Thursday, January 06, 2005

Wave Money

The recent tsunami in the Indian Ocean and its devastating impact on Southeast Asia and surrounding regions has prompted a massive relief effort. With the death toll now estimated at 150,000, the hard work of recovery is well underway. Countries like Sri Lanka and Indonesia, two of the worst affected areas, are seeing their local relief agencies, militaries, and charities being stretched to their limits in an effort to clean up the mess left behind and start rebuilding. Fortunately, and not surprisingly, international aid organizations and generous donations from citizens of rich western countries have contributed greatly to the relief effort. Yet what is sadly shocking, however, are the liberal handouts coughed up by the rich world’s governments. The United States has pledged $350 million in assistance and President Bush even donated $10,000 from his own pocket. This begs the question: why?

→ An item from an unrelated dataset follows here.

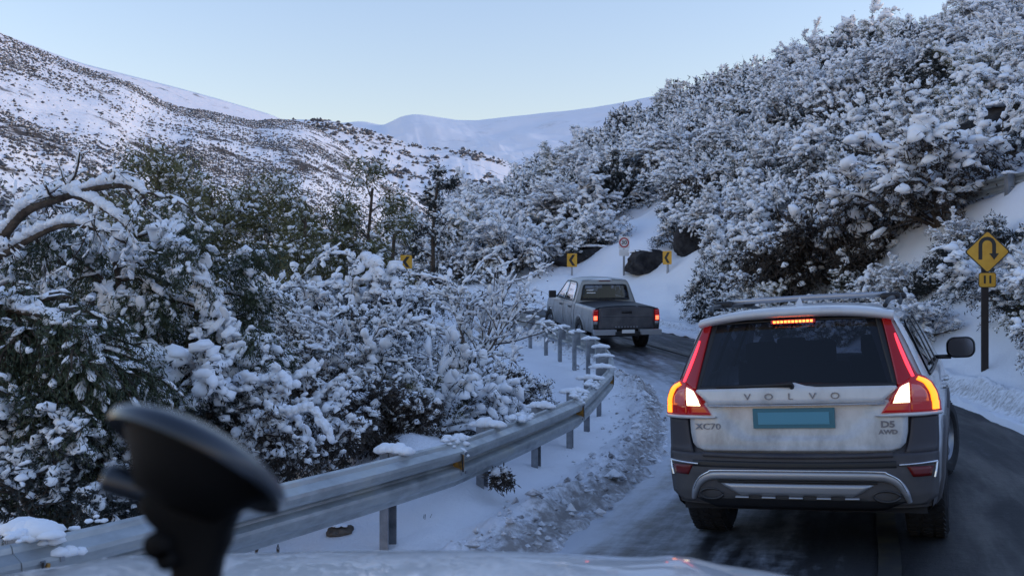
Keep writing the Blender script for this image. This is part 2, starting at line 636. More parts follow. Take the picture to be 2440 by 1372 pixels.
# valley floor and distant ground
xs = np.concatenate([np.linspace(-3000, -140, 24), np.linspace(-120, 40, 81), np.linspace(80, 3000, 20)])
ys = np.concatenate([np.linspace(-1500, -60, 12), np.linspace(-40, 120, 81), np.linspace(160, 4500, 24)])
X, Y = np.meshgrid(xs, ys, indexing='ij')
Z = -8.5 + 0.8 * fbm(X * 0.07, Y * 0.07, 3, 77) - 6.0 * np.clip((-X - 30) / 60, 0, 1)
struct("valley_ground", np.stack([X, Y, Z], -1).reshape(-1, 3), grid_faces(len(xs), len(ys)), [M['snow']])

# ---- mountains: crest given as (px, y, depth), foot as (px, y, depth)
def mountain_mat(name, lo, hi, rock_scale, streak, snow=(0.80, 0.82, 0.87), dark=(0.075, 0.065, 0.06)):
    m = new_mat(name, snow, 0.85, spec=0.15)
    tc = N(m, "ShaderNodeTexCoord")
    mp = N(m, "ShaderNodeMapping")
    mp.inputs["Scale"].default_value = streak
    mp.inputs["Rotation"].default_value = (0.0, R(18), R(20))
    L(m, tc.outputs["Object"], mp.inputs[0])
    a = N(m, "ShaderNodeTexNoise", Scale=rock_scale, Detail=10.0, Roughness=0.68)
    L(m, mp.outputs[0], a.inputs["Vector"])
    b = N(m, "ShaderNodeTexNoise", Scale=rock_scale * 0.13, Detail=4.0)
    L(m, tc.outputs["Object"], b.inputs["Vector"])
    fac = math_node(m, 'ADD', a.outputs[0], math_node(m, 'MULTIPLY', math_node(m, 'SUBTRACT', b.outputs[0], 0.5), 0.35))
    fac = maprange(m, fac, lo, hi)
    mix = N(m, "ShaderNodeMix", data_type='RGBA')
    L(m, fac, mix.inputs[0])
    mix.inputs[6].default_value = (*snow, 1)
    mix.inputs[7].default_value = (*dark, 1)
    L(m, mix.outputs[2], bsdf(m).inputs["Base Color"])
    n2 = N(m, "ShaderNodeTexNoise", Scale=rock_scale * 2, Detail=8.0, Roughness=0.6)
    L(m, tc.outputs["Object"], n2.inputs["Vector"])
    bp = N(m, "ShaderNodeBump", Strength=0.5, Distance=1.2)
    L(m, n2.outputs[0], bp.inputs["Height"])
    L(m, bp.outputs[0], bsdf(m).inputs["Normal"])
    return m


M['mount_near'] = mountain_mat("mountain_near", 0.545, 0.64, 0.20, (0.45, 0.45, 1.3), dark=(0.085, 0.075, 0.07))
M['mount_back'] = mountain_mat("mountain_back", 0.56, 0.72, 0.14, (0.6, 0.6, 1.2))
M['mount_mid'] = mountain_mat("mountain_mid", 0.56, 0.68, 0.09, (0.6, 0.6, 1.3))
M['mount_far'] = mountain_mat("mountain_far", 0.57, 0.95, 0.022, (0.7, 0.7, 1.0))


def mountain(name, crestpx, footpx, mat, amp, freq, nu=200, nt=90, gamma=0.9, back=0.6, seed=1):
    C = np.array([tuple(P(*p)) for p in crestpx])
    F = np.array([tuple(P(*p)) for p in footpx])
    C = catmull(C, 24)
    F = catmull(F, 24)
    C = np.stack([np.interp(np.linspace(0, 1, nu), np.linspace(0, 1, len(C)), C[:, k]) for k in range(3)], 1)
    F = np.stack([np.interp(np.linspace(0, 1, nu), np.linspace(0, 1, len(F)), F[:, k]) for k in range(3)], 1)
    t = np.concatenate([np.linspace(0, 1, nt), np.linspace(1.05, 1.6, 8)])
    T = t[None, :, None]
    V = F[:, None] + (C - F)[:, None] * T
    tq = np.clip(t, 0, 1)
    V[:, :, 2] = F[:, None, 2] + (C[:, 2] - F[:, 2])[:, None] * (tq ** gamma)[None]
    run = np.hypot(C[:, 0] - F[:, 0], C[:, 1] - F[:, 1])
    V[:, :, 2] -= (np.clip(t - 1, 0, 1)[None] * run[:, None]) * back
    env = np.clip(1.06 - tq, 0.05, 1)[None]
    V[:, :, 2] += amp * env * fbm(V[:, :, 0] * freq, V[:, :, 1] * freq, 5, seed, 0.55)
    # gullies running down the face
    gu = np.linspace(0, 1, nu)[:, None]
    V[:, :, 2] += amp * 0.22 * env * np.abs(fbm(gu * 22 + 0.4 * V[:, :, 2] * freq, gu * 0 + tq[None] * 1.5, 3, seed + 9))
    return struct(name, V.reshape(-1, 3), grid_faces(nu, len(t)), [mat]), V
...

The American people are certainly not stingy as is evident from their generous giving to tsunami relief organizations (although their donation total is significantly less than the smaller Germany). However the American people’s government was accused of being just that when it initially announced that U.S. relief aid would total a measly $15 million. U.N. Humanitarian Chief Jan Egeland started a controversy when he chastised certain unnamed countries (read: U.S.) for their miserliness. In response to this comment and when other nations began to increase their own aid money, the U.S. reconsidered and upped the ante to $35 million. Not much later this figure would see a tenfold increase to its current $350 million amount. It seems that the United States was shamed into drumming up more cash. Many of you are probably wondering, “How can one shame the world’s sole superpower into doing anything? I thought the U.S. does whatever it wants to and doesn’t give a damn what other countries say about it.” While this has become increasingly true under the Bush administration, the highly unusual nature of this disaster is to blame for the United States’ untypical behavior. This is a case of “competitive compassion” where countries bid to overshadow one another’s generosity. Since America couldn’t let itself be seen as stingier than the rest of the world, especially when the Bush administration is desperately trying to mend fences with old allies, so it opened its wallet.

Where, one might ask, was the donation line after the deadly earthquake in Bam, Iran in 2003 or 1999’s “super-cyclone” in India? And I don’t recall rich countries being shamed into doling out money for the millions of victims of Africa’s numerous wars over the past decades. The main difference between those disasters and the tsunami is that the former affected, and continues to affect in the case of Africa, rather isolated pockets of poor people. Why should the U.S. government much care if a few thousand Iranian hillbillies are left dead or homeless? They are of no strategic interest and they don’t spend much money at Starbucks or McDonald’s. In the eyes of the government these people are, at best, none of our concern and at worst, expendable.

The tsunami, on the other hand, killed not only lots of poor brown-skinned foreigners, but also many rich white westerners. The beaches of Southern Thailand especially are a prime destination for Europeans and to a lesser extent Americans. This is the reason that the world’s media has been attuned to this disaster in such detail. If Bam, Iran had been a hot tourist spot for Americans does anyone really believe that the U.S. government would have spent the equivalent of $190 per victim of its earthquake as compared to $2333 per victim of the tsunami?

The United States has historically been the rich world’s miser. Out of the 22 richest countries, it consistently ranks dead last in the percentage of its gross domestic product that is allocated for international aid. Critics point out that this statistic does not take into account the other ways in which America spends its money to aid foreigners, such as militaristic interventions. After all, can you really put a price on the masses of Iraqis who daily take to the streets draped in American flags to spontaneously celebrate U.S. generosity? But back to reality, keep in mind that even backwater North Korea has given $150,000 to aid the victims of the tsunami. I’d like to hear someone come up with a theory to explain that.